Thahir berasal dari Persia. Ia lahir di Khurasan.
Thahir memerintah pada 205-207 H dengan menjadikan kota Marwa sebagai pusat kegubernuran.
Ia memegang jabatan sebagai panglima tentara pada masa pemerintahan Al-Ma’mun dan dikenal dengan julukan “Jenderal Bermata Satu”.
Meskipun demikian, Thahir adalah seorang yang lihai dalam menggunakan pedang.
Karena kemahirannya itu, ia juga dijuluki oleh Khalifah Al-Ma’mun dengan “Dzu Al-Yaminan” yang berarti bertangan kanan dua.
Lantaran dinilai mampu dalam menjalankan tugasnya, Thahir diberi kesempatan oleh Khalifah Al-Ma’mun untuk memegang jabatan sebagai Gubernur Mesir pada 205 H.
Kemudian, dia kembali dipercaya kuntuk mengendalikan wilayah timur.

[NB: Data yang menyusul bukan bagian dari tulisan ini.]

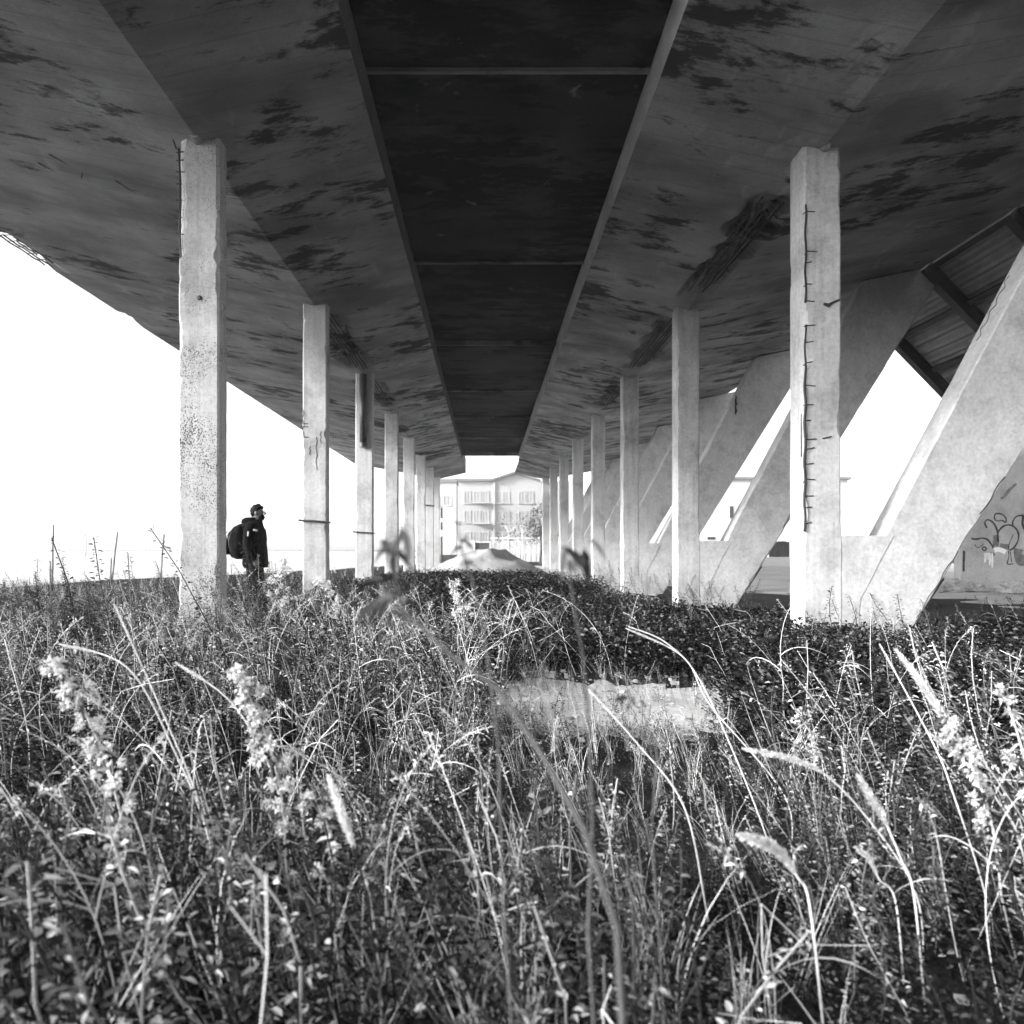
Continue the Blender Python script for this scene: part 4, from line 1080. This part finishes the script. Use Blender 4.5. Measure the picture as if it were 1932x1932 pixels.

Thahir muncul ketika terjadi perselisihan antara kedua putra dari Harun Al-Rasyid dalam pemerintahan Abbasiyah, yaitu Muhammad Al-Amin yang memerintah pada 194-198 H/808-813 M dengan Abdullah Al-Ma’mun yang merupakan pemegang kekuasaan di wilayah Timur Baghdad (Khurasan).
Dalam perselisihan tersebut, Thahir berada di pihak Al-Ma’mun.
Thahir dipercaya memimpin pasukan sebanyak 40.000 orang melawan pasukan Al-Amin di bawah kepemimpinan Ali bin Isa yang diperkuat 50.000 orang.
Meskipun demikian, pasukan yang dipimpin Thahir mampu meraih kemenangan, tepatnya di Al-Ray, kota dekat Teheran.
Thahir juga mengalahkan pasukan yang dikirim Al-Amin di bawah kepemimpinan Al-Rahman Al-Jabal.
Melihat peluang yang ada, Thahir kemudian mengarahkan pasukannya menuju Baghdad dengan bantuan Zubair dan Harsamah.
Dengan begitu, Thahir berhasil menaklukan Baghdad setelah mengepungnya selama dua bulan.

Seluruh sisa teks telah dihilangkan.